**What is needed:**
Please print exactly the lines below, from the start of the material up to and including the line with "(0.38, 0.34, 0.12)]", but none of the pictures.

**Data extract:**
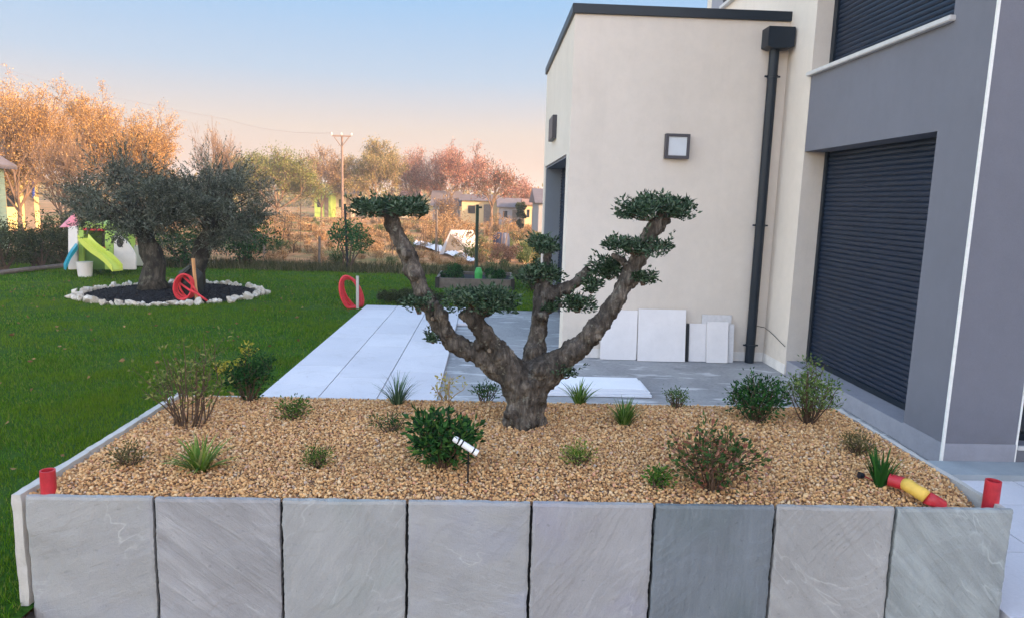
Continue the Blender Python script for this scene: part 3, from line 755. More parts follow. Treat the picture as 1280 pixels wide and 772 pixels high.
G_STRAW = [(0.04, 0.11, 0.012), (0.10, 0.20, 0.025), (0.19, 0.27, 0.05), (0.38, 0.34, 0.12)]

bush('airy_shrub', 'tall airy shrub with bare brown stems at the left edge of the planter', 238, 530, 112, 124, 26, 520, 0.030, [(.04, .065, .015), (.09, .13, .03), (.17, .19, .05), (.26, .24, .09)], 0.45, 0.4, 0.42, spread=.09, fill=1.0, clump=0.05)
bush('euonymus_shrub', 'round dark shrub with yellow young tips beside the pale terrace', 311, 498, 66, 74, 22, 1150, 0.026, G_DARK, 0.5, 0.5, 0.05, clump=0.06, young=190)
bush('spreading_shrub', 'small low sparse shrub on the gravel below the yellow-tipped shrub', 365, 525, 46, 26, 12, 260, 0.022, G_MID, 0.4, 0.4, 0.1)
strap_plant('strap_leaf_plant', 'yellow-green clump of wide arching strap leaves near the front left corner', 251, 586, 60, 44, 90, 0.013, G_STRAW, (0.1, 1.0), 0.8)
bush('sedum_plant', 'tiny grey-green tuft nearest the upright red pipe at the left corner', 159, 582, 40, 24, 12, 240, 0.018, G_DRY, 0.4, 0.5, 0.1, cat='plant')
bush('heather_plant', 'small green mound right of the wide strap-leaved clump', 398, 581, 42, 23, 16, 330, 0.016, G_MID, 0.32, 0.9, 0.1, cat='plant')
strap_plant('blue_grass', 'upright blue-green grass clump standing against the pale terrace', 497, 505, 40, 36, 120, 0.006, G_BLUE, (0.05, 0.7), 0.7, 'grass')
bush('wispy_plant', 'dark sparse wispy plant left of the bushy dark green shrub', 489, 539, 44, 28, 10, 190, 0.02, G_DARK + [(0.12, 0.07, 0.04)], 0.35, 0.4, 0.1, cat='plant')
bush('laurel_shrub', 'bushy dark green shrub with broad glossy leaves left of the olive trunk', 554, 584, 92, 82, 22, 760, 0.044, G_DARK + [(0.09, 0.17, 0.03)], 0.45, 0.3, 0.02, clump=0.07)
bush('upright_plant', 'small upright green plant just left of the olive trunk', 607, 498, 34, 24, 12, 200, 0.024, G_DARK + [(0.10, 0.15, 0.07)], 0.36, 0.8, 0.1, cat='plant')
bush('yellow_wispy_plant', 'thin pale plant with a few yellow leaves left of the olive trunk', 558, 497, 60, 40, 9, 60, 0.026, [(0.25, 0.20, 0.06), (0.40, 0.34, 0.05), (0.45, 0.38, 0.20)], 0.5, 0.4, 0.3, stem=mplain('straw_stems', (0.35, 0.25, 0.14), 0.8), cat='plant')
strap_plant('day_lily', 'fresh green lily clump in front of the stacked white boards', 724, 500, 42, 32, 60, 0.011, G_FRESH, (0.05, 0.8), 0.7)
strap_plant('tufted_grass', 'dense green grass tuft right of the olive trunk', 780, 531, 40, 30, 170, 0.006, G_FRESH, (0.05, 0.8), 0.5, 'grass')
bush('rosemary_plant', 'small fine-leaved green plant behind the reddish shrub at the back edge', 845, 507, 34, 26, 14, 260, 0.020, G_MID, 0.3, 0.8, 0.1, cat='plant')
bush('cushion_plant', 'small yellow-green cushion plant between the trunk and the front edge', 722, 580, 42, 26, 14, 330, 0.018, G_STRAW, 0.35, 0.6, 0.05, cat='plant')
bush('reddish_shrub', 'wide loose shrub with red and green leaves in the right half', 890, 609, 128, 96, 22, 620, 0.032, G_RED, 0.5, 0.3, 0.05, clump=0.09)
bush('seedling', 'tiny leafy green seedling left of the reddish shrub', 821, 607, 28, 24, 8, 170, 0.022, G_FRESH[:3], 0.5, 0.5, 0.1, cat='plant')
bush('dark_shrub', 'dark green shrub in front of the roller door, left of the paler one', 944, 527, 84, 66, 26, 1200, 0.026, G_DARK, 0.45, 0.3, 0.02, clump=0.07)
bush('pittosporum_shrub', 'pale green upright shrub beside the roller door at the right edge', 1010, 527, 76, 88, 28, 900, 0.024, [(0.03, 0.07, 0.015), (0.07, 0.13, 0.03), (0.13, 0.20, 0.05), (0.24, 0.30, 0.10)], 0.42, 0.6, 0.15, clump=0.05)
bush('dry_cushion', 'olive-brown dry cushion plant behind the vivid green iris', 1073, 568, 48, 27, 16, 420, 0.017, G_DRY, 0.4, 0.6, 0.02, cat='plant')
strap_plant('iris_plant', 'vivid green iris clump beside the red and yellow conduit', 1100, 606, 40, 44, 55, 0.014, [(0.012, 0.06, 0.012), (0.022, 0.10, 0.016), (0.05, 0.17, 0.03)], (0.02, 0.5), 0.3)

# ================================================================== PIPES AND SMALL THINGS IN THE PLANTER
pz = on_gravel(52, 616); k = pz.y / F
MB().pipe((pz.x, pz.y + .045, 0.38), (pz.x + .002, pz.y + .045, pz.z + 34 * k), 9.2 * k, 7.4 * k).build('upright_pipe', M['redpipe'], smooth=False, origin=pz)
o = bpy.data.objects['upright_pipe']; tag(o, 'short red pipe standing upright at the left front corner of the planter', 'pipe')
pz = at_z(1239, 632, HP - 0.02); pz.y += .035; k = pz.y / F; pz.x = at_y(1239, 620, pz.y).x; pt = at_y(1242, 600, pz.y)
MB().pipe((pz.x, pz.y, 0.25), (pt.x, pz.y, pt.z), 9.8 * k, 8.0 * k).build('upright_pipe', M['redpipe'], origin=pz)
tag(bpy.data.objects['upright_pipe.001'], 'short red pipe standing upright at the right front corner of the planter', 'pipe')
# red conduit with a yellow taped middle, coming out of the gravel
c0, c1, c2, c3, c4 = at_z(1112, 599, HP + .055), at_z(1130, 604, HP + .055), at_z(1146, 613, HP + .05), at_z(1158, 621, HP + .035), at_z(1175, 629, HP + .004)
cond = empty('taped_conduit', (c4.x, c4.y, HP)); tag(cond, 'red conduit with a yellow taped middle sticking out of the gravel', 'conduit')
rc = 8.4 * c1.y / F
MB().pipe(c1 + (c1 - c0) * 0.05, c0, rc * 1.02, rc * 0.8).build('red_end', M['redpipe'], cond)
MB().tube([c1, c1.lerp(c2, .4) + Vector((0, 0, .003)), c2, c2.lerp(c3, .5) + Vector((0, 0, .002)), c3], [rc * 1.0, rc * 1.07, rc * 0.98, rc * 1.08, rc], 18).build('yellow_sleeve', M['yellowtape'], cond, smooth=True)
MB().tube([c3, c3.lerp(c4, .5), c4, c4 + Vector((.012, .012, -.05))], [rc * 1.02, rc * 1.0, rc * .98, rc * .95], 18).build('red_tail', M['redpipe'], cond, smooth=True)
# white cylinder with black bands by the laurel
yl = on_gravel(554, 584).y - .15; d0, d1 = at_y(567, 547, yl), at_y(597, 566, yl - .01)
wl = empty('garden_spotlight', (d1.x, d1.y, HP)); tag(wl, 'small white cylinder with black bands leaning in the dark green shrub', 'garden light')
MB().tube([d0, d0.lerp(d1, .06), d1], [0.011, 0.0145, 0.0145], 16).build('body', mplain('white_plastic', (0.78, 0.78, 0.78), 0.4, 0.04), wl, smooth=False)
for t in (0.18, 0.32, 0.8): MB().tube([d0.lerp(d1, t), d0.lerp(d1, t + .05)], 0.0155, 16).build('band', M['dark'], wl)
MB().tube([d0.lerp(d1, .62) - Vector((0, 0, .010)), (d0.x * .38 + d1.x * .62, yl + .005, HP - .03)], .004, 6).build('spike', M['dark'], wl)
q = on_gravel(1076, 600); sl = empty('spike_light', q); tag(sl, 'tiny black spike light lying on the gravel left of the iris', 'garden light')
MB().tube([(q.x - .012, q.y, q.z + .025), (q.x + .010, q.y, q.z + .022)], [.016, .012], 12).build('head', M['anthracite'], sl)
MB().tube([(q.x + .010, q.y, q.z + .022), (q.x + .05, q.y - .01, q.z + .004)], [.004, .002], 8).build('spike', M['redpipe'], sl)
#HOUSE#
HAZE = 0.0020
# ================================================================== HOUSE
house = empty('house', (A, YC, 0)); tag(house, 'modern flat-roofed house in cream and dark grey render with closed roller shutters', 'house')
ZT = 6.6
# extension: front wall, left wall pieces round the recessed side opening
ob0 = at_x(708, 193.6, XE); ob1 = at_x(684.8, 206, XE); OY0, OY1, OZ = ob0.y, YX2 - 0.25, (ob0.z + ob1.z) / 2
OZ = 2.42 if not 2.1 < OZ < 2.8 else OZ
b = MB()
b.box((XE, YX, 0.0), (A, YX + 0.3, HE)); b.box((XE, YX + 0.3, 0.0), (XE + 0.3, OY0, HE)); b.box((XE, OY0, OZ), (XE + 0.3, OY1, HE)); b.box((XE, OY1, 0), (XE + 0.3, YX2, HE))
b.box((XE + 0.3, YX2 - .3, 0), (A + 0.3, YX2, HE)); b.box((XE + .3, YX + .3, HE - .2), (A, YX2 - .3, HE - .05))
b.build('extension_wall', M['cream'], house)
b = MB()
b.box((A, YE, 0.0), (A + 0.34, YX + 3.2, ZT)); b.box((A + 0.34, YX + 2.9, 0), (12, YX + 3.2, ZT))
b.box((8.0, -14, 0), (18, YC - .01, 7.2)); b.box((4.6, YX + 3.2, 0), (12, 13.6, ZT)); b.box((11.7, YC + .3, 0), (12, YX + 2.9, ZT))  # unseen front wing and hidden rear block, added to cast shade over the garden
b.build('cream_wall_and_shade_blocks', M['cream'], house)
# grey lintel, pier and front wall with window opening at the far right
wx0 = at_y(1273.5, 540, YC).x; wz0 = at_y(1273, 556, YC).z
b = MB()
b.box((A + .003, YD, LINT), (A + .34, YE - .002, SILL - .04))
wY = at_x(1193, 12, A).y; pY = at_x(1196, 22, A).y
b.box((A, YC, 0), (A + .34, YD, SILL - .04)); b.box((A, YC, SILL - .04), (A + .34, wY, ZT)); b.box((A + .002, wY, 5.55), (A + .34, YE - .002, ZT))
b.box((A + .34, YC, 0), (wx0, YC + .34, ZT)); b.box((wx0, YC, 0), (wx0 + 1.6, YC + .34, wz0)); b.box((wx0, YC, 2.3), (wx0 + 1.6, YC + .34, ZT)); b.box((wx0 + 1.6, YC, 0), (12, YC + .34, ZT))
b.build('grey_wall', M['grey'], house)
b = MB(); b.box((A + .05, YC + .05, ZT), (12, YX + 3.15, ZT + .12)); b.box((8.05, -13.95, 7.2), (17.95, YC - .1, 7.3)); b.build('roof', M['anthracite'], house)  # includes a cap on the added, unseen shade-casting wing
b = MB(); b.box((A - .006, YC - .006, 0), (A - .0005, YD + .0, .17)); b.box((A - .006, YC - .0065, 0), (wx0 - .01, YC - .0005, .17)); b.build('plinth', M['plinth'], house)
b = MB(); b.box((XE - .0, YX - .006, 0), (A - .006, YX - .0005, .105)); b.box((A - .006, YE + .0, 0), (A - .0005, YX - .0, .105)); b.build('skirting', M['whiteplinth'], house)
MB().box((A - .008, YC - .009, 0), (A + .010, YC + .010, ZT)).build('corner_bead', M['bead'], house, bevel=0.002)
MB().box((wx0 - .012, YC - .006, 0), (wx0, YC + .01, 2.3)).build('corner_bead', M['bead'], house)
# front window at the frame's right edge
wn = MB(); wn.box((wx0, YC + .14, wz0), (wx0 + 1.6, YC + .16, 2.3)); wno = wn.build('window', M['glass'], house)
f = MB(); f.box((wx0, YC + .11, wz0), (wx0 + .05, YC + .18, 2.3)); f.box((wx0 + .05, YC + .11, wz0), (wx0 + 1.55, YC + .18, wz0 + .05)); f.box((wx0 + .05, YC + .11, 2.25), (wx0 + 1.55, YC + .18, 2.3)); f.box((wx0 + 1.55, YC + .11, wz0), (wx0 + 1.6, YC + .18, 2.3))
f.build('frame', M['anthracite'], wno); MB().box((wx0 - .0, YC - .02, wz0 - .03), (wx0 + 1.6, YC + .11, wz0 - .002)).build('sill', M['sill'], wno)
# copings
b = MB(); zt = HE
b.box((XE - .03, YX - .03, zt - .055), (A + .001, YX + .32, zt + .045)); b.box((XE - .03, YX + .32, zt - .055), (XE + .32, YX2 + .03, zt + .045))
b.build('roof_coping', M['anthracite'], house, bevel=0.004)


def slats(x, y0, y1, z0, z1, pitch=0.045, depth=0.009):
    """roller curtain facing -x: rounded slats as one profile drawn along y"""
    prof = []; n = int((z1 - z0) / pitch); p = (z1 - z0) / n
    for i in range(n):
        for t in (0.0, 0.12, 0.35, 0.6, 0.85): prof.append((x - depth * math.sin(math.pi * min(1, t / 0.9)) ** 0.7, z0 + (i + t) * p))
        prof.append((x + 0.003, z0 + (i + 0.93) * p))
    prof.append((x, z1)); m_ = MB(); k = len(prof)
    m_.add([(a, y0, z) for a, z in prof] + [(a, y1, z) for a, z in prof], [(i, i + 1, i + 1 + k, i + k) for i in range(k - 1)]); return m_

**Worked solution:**
Continue the Blender Python script for this scene: part 3, from line 755. More parts follow. Treat the picture as 1280 pixels wide and 772 pixels high.
G_STRAW = [(0.04, 0.11, 0.012), (0.10, 0.20, 0.025), (0.19, 0.27, 0.05), (0.38, 0.34, 0.12)]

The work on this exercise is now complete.